Discharged Gay and Lesbian Veterans Win $2.4M Class Action Back Pay Settlement

Posted by Jason Van Steenwyk

gay and lesbian veteransIf you were involuntarily but honorably discharged from the military for homosexuality, and you had at least six years of service prior to discharge, you may have thousands of dollars coming your way.

Prior to the repeal of the ban on homosexuals from openly serving in the military, it was Department of Defense policy to cut separation pay in half for those who were discharged for homosexuality. However, because it was a DoD directive, and not a Congressional statute, the American Civil Liberties Union filed a class action lawsuit on behalf of 181 discharged gay and lesbian veterans.

The lead plaintiff was Richard Collins, a 9-year Air Force veteran and staff sergeant, who was spotted kissing his boyfriend while in a car at a traffic intersection off base, and reported to Air Force officials. He was subsequently discharged, and only then discovered that DoD policy cut separation pay in half for those discharged for homosexuality. The policy cost Collins more than $12,000. He then approached the ACLU about representing him in an unlawful discrimination lawsuit against the government to recover the money. The ACLU took the case.

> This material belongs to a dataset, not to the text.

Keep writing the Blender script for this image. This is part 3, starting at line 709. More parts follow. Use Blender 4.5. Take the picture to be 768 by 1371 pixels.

The policy that provided that those discharged for homosexuality was part of a larger policy directive dating back to 1991. The directive established that honorable or general discharges for homosexuality would warrant the same reduced separation pay as discharges for drug rehabilitation failure, “convenience of the government,” or security breaches.

The Department of Defense defended against the lawsuit, arguing that military policy and regulation should be under the exclusive purview of the Secretary of Defense, but eventually reached a settlement in the case, Richard Collins v. United States.

Under the terms of the settlement, the Department of Defense will provide restitution for all those involuntarily discharged for homosexuality after November 10, 2004, which is as far back as the statute of limitations will allow. The Department of Defense estimates the total amount owed to all affected servicemembers participating in the suit to be $2.4 million.

You do not qualify, however, if you received a discharge that was other than honorable, if you did not have at least six years of service prior to separation, or if your discharge was prior to September 10, 2004.